The US has seen the growth of a politics of hate. The bombastic voices of Fox "News" and the Rush Limbaughs of radio land assure people that all the problems come from government and unions. None of these ever considers that the machinations of great wealth might be playing a role. Instead, these loud voices on the right sell hate:
The statistician Nate Silver has found a historical correlation between the unemployment rate and the popularity of unions. Furthermore, an analysis of polling data by David Madland and Karla Walter, of the Center for American Progress, shows that, when times are bad, the approval ratings of government, business, and labor tend to drop in sync; voters, it seems, blame all powerful institutions equally. And although organized labor is much less powerful than it once was, voters don’t seem to see it that way: more than sixty per cent of respondents in the 2010 Pew poll said that unions had too much power.
The ideologues on the right sell their hate to divide people and disarm them. Remember the old saying of Ben Franklin about "standing together or all hanging separately"? Well, Ronald Reagan's war on unions means that workers can be picked off separately -- hanged separately -- because there is no longer any union solidarity.

The American people are now on a slide down:
In a landmark 1984 study, the economists Richard Freeman and James Medoff showed that there was a strong connection between the public image of unions and how workers voted in union elections: the less popular unions were generally, the harder it was for them to organize. Labor, in other words, may be caught in a vicious cycle, becoming progressively less influential and more unpopular. The Great Depression invigorated the modern American labor movement. The Great Recession has crippled it.
I would say that the Great Recession is in the process of killing the unions.
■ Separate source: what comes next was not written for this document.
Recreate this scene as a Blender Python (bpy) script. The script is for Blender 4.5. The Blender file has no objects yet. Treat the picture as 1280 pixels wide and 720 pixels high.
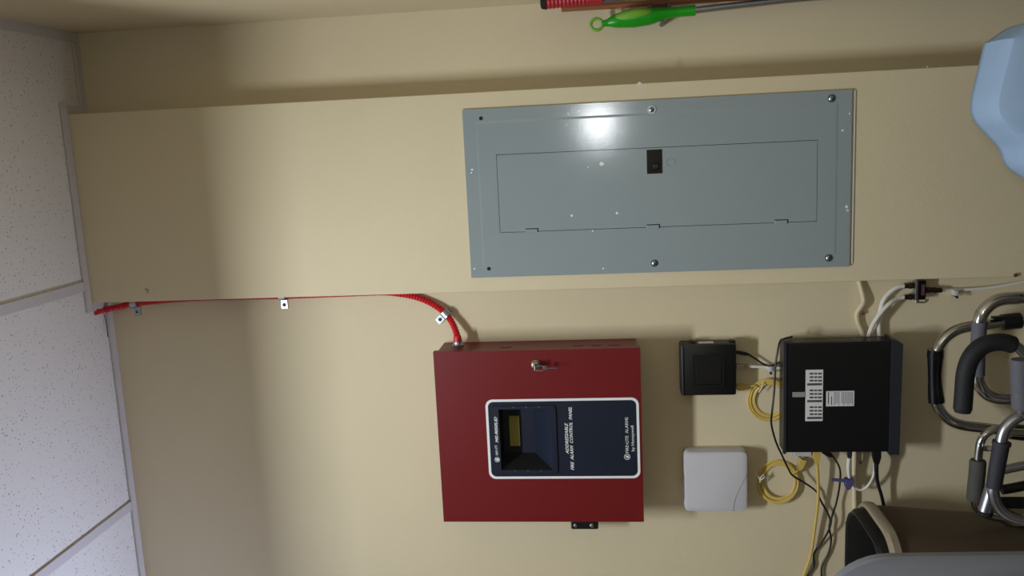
import bpy, bmesh, math, random
from mathutils import Vector, Matrix
from mathutils.geometry import tessellate_polygon
random.seed(7)
S = bpy.context.scene
COL = S.collection

# ------------------------------------------------------------------ camera
EYE = Vector((0, 0, 1.45))                  # phone held sideways: the frame is rolled a quarter turn
F, PITCH, YAW, ROLL = 1083.656, .109703, .167113, -.029025
_c, _s = math.cos, math.sin
FWD = Vector((-_s(YAW)*_c(PITCH), _c(YAW)*_c(PITCH), _s(PITCH)))
_r = Vector((_c(YAW), _s(YAW), 0)); _u = _r.cross(FWD)
RIGHT = _c(ROLL)*_r + _s(ROLL)*_u
UP = -_s(ROLL)*_r + _c(ROLL)*_u
cam = bpy.data.cameras.new('camera'); cam.sensor_width = 36; cam.lens = F/1280*36; cam.clip_start = .02
co = bpy.data.objects.new('camera', cam); COL.objects.link(co); S.camera = co
m3 = Matrix((-UP, RIGHT, -FWD)).transposed()
co.matrix_world = Matrix.Translation(EYE) @ m3.to_4x4()

# ------------------------------------------------------------------ world, light, exposure
W = bpy.data.worlds.new('world'); S.world = W; W.use_nodes = True
W.node_tree.nodes['Background'].inputs[0].default_value = (.55, .7, 1, 1)
W.node_tree.nodes['Background'].inputs[1].default_value = .05
vs = S.view_settings
vs.view_transform = 'Standard'; vs.look = 'None'; vs.gamma = 1; vs.exposure = -.32; vs.use_curve_mapping = False
def area(name, loc, target, sx, sy, power, color, spread=180, shape='RECTANGLE'):
    l = bpy.data.lights.new(name, 'AREA'); l.shape = shape; l.size = sx; l.size_y = sy
    l.energy = power; l.color = color; l.spread = math.radians(spread)
    o = bpy.data.objects.new(name, l); COL.objects.link(o); o.location = loc
    o.rotation_euler = (Vector(target)-Vector(loc)).to_track_quat('-Z', 'Y').to_euler()
    return o
H = 1.45+1.19136                             # ceiling height
area('troffer_light', (-.56, .68, H+.094), (-.56, .68, 0), .44, .12, 36, (.88, .945, 1))
area('ceiling_fill_light', (-2.5, 1.4, 1.1), (-1.38, 1.35, H), .8, .8, 10.8, (.57, .67, 1), 47)  # added bluish fill aimed up to brighten the ceiling, no known source
area('phone_flash', (.066, -.02, 1.468), (.03, 1.9, 1.45), .13, .02, 2.1, (.93, .97, 1), 180, 'ELLIPSE')

# ------------------------------------------------------------------ materials
def lin(c): return c/12.92 if c <= .04045 else ((c+.055)/1.055)**2.4
def srgb(r, g, b): return (lin(r/255), lin(g/255), lin(b/255), 1)
def mat(name, rgb, rough=.5, metal=0, noise=0, nscale=20, bump=0, bscale=200, coat=0, trans=0, spec=.5, stretch=None):
    m = bpy.data.materials.new(name); m.use_nodes = True
    N = m.node_tree.nodes; L = m.node_tree.links; b = N['Principled BSDF']
    c = srgb(*rgb)
    b.inputs['Base Color'].default_value = c; b.inputs['Roughness'].default_value = rough
    b.inputs['Metallic'].default_value = metal; b.inputs['Specular IOR Level'].default_value = spec
    b.inputs['Coat Weight'].default_value = coat; b.inputs['Transmission Weight'].default_value = trans
    tc = N.new('ShaderNodeTexCoord'); mp = N.new('ShaderNodeMapping'); L.new(tc.outputs['Object'], mp.inputs[0])
    if stretch: mp.inputs['Scale'].default_value = stretch
    if noise:
        n = N.new('ShaderNodeTexNoise'); n.inputs['Scale'].default_value = nscale; n.inputs['Detail'].default_value = 4
        L.new(mp.outputs[0], n.inputs['Vector'])
        x = N.new('ShaderNodeMixRGB'); x.inputs[1].default_value = tuple(v*(1-noise) for v in c[:3])+(1,)
        x.inputs[2].default_value = tuple(min(1, v*(1+noise)) for v in c[:3])+(1,)
        L.new(n.outputs['Fac'], x.inputs[0]); L.new(x.outputs[0], b.inputs['Base Color'])
    if bump:
        n2 = N.new('ShaderNodeTexNoise'); n2.inputs['Scale'].default_value = bscale
        L.new(mp.outputs[0], n2.inputs['Vector'])
        bp = N.new('ShaderNodeBump'); bp.inputs['Strength'].default_value = bump; bp.inputs['Distance'].default_value = .002
        L.new(n2.outputs['Fac'], bp.inputs['Height']); L.new(bp.outputs[0], b.inputs['Normal'])
    return m
def tile_mat():
    m = mat('speckled acoustic tile', (226, 220, 214), .9, bump=.25, bscale=90)
    N = m.node_tree.nodes; L = m.node_tree.links; b = N['Principled BSDF']
    tc = N.new('ShaderNodeTexCoord')
    v = N.new('ShaderNodeTexVoronoi'); v.inputs['Scale'].default_value = 120; v.inputs['Randomness'].default_value = 1
    L.new(tc.outputs['Object'], v.inputs['Vector'])
    n = N.new('ShaderNodeTexNoise'); n.inputs['Scale'].default_value = 60; L.new(tc.outputs['Object'], n.inputs['Vector'])
    r = N.new('ShaderNodeValToRGB'); r.color_ramp.elements[0].position = .06; r.color_ramp.elements[1].position = .26
    r.color_ramp.elements[0].color = srgb(146, 134, 124); r.color_ramp.elements[1].color = srgb(226, 220, 214)
    a = N.new('ShaderNodeMath'); a.operation = 'MULTIPLY_ADD'; a.inputs[1].default_value = .45; 
    L.new(n.outputs['Fac'], a.inputs[0]); L.new(v.outputs['Distance'], a.inputs[2])
    s = N.new('ShaderNodeMath'); s.operation = 'SUBTRACT'; s.inputs[1].default_value = .2; L.new(a.outputs[0], s.inputs[0])
    L.new(s.outputs[0], r.inputs[0]); L.new(r.outputs[0], b.inputs['Base Color'])
    return m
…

They were crippled long ago. They are now being finished off.

I remember my father working a 44 hour week. Funny, the American workers' struggle for an 8 hour day goes back to 1886 and the Chicago Haymarket Massacre. The 40 hour work week became widespread only in the late 1950s as part of the surging post-WWII prosperity. By the mid 1970s the struggle was for a 32 hour week and some got it. But now the average American worker is spending far more than 40 hours on the week and companies like Walmart are illegally demanding that their employees "work off the book", i.e. put in hours for which they are not paid.

I remember going to a lecture by Robert Theobald in 1966 where he declared that the "most pressing" problem facing Americans was what to do with their increasing leisure time. I remember getting up and walking out of that lecture because that struck me as nuts. Nobody I knew was worrying about "too much leisure time". This was a fantasy of the upper classes with their visions of robots and automation. The reality was that most people were fighting to hang on to the newly acquired 40 hour work week.
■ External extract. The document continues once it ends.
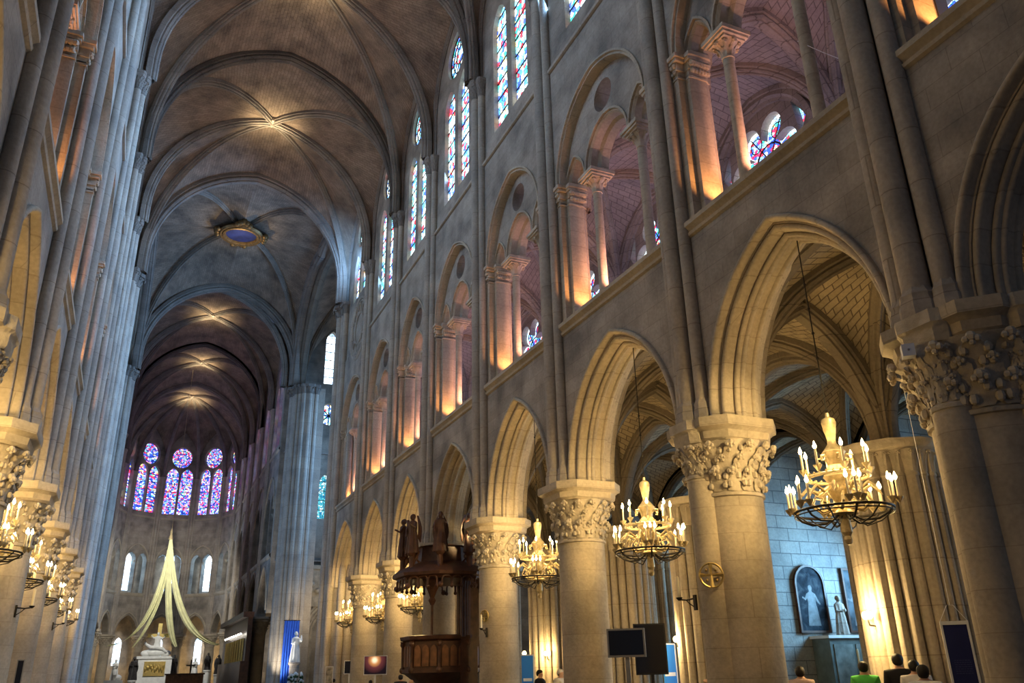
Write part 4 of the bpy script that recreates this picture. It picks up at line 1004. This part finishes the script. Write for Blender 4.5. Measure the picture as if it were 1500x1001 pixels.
# ------------------------------------------------------------------ screens, signs, banners
def facing(p): v = Vector((0, 0, 0))-Vector((p.x, p.y, 0)); return math.atan2(v.y, v.x)+PI/2
def screen(label, px, py, d, w, h, lit=False, post=True, turn=0.0, bez='grey', name='display_screen', frame=.035):
    p = atd(px, py, d); t = thing(name, label, 'screen', (p.x, p.y, p.z), facing(p)+turn, None); b = lambda mb, n, m: mb.build(n, m, t, local=True)
    b(MB().box(-w/2, w/2, 0, .09, -h/2, h/2), 'casing', bez)
    b(MB().box(-w/2+frame, w/2-frame, -.006, .01, -h/2+frame*1.2, h/2-frame), 'display', lit if lit else 'screen')
    if post: b(MB().box(-.04, .04, .03, .09, -p.z+.03, -h/2+.02), 'post', bez); b(MB().box(-.3, .3, -.22, .3, -p.z, -p.z+.04), 'foot_plate', bez)
    return t
screen('flat dark television with grey bezel on a stand before the columns', 917, 942, 16, .74, .53, turn=-.12)
screen('tall plain dark panel standing behind the grey bezelled television', 953, 951, 20.5, .80, 1.20, turn=.1, bez='black', name='dark_panel')
def lit_screen():
    m = bpy.data.materials.new('lit_display'); m.use_nodes = True; nt = m.node_tree; nt.nodes.remove(nt.nodes['Principled BSDF']); L = nt.links.new
    tc = nn(nt, 'ShaderNodeTexCoord'); gm = nt.nodes.new('ShaderNodeTexGradient'); gm.gradient_type = 'SPHERICAL'
    mp = nt.nodes.new('ShaderNodeMapping'); mp.inputs['Location'].default_value = (0.08, 0, -.38); mp.inputs['Scale'].default_value = (2.0, 1, 2.0); L(tc.outputs['Object'], mp.inputs[0]); L(mp.outputs[0], gm.inputs[0])
    r = ramp(nt, [(0, (.01, .006, .008)), (.45, (.12, .03, .03)), (.7, (.6, .25, .08)), (.9, (1, .85, .55))]); L(gm.outputs[0], r.inputs[0])
    e = nt.nodes.new('ShaderNodeEmission'); L(r.outputs[0], e.inputs[0]); e.inputs[1].default_value = 1.1; L(e.outputs[0], nt.nodes['Material Output'].inputs[0]); return m
screen('lit screen on a post showing an orange candle glow picture', 550, 975, 32.5, .92, .72, lit=lit_screen(), frame=.03, bez='white')
screen('small dark screen with pale frame on a post, left of the lit screen', 512, 978, 44, .58, .68, bez='white', frame=.03)
sg = screen('narrow pale notice board at the foot of the crossing pier', 482, 990, 43.5, .42, .9, bez='white', name='notice_board', lit=plain('pale_poster', (.45, .4, .33), .7, 0, .8, 5, 0))
screen('narrow dark notice board against the largest left column', 27, 990, 16.5, .14, .6, bez='grey', name='notice_board', post=True, frame=.02)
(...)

What I did absorb in my youth was optimism about the future. If you had told me that Americans would be walking on the moon in 1969 when Kennedy gave his famous speech in 1961, I would have thought you were nuts. But if you told me in 1970 that Americans would close shop and not return to the moon for over 50 years after the last landing in 1972, I would have thought you were nuts.

But after 30 years of "trickle down" economics with the promise of untold riches showering the working people from the tables of the ultra-rich, the ability of the US to afford manned space flight has come to an end. Instead of visions for the future, the American people are fighting tooth and nail over which social programs to dismantle so that yet another tax break can be given to the ultra-rich in the latest desperate plan to kick start economic growth so that those long promised "trickle down" crumbs from the table of the ultra-rich will finally start to flow in the abundance that was promised.

When will the American people realize they have been sold a pig in a poke? When will they realize that the problem isn't "socialist Obama" or Obamacare or gay marriage or a woman's right to choose? The problem isn't that people are being prevented from using their "second amendment remedy" by arming to the teeth and shooting any politician they don't like. The problem is that jobs are scarce because there is a Great Recession caused by Wall Street Banks taking risks knowing full well that when their trillion dollar gamble failed they would be "made whole" by a trillion dollar infusion from the American taxpayer. Meanwhile the tens of millions facing foreclosure won't be "made whole". That would be "socialism"! Everybody these days knows you have to destroy unions and find another tax cut for the ultra-rich. That is the golden road to the long promised future of unlimited wealth.

When will the American people realize they are taken for fools by a lot of cynically manipulative ultra-rich people who buy and sell politicians to set up the system to line their own pockets?